Merge Sorted Array

Easy

📘 Problem Statement

You are given two integer arrays nums1 and nums2, sorted in non-decreasing order, and two integers m and n, representing the number of elements in nums1 and nums2, respectively.

Merge nums2 into nums1 as one sorted array.

  • The final sorted array should not be returned by the function but instead be stored inside the array nums1.
  • nums1 has a length of m + n, where the last n elements are set to 0 and should be ignored during the merge.

🔍 Example

Input: nums1 = [1,2,3,0,0,0], m = 3
       nums2 = [2,5,6],       n = 3

Output: nums1 = [1,2,2,3,5,6]

🧠 Key Insight

  • Since nums1 has enough space at the end, we can fill it from the back, comparing the largest unplaced elements of both arrays and placing the largest one at the current end.

  • This avoids shifting elements unnecessarily.

🧮 Two Pointer Technique (from End)

Let’s define three pointers:

  • p1 = m - 1 → last element in the real part of nums1

  • p2 = n - 1 → last element in nums2

  • p = m + n - 1 → last position in nums1 (to be filled)

🛠️ Solution


def merge(nums1, m, nums2, n):
    p1 = m - 1
    p2 = n - 1
    p = m + n - 1

    while p1 >= 0 and p2 >= 0:
        if nums1[p1] > nums2[p2]:
            nums1[p] = nums1[p1]
            p1 -= 1
        else:
            nums1[p] = nums2[p2]
            p2 -= 1
        p -= 1

    # If nums2 is not exhausted
    while p2 >= 0:
        nums1[p] = nums2[p2]
        p2 -= 1
        p -= 1

🕒 Time Complexity: \(O(m + n)\) -> Each element is processed exactly once.

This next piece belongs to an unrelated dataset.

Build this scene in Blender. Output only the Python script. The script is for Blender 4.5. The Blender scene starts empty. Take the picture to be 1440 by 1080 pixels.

📦 Space Complexity: \(O(1)\) -> We are doing in-place merge.

💡 Real-Life Analogy

Imagine two stacks of sorted papers, and you need to place them into a larger folder in sorted order. Starting from the largest paper in each pile, you insert the biggest one at the end of the folder, and keep doing this until all are placed.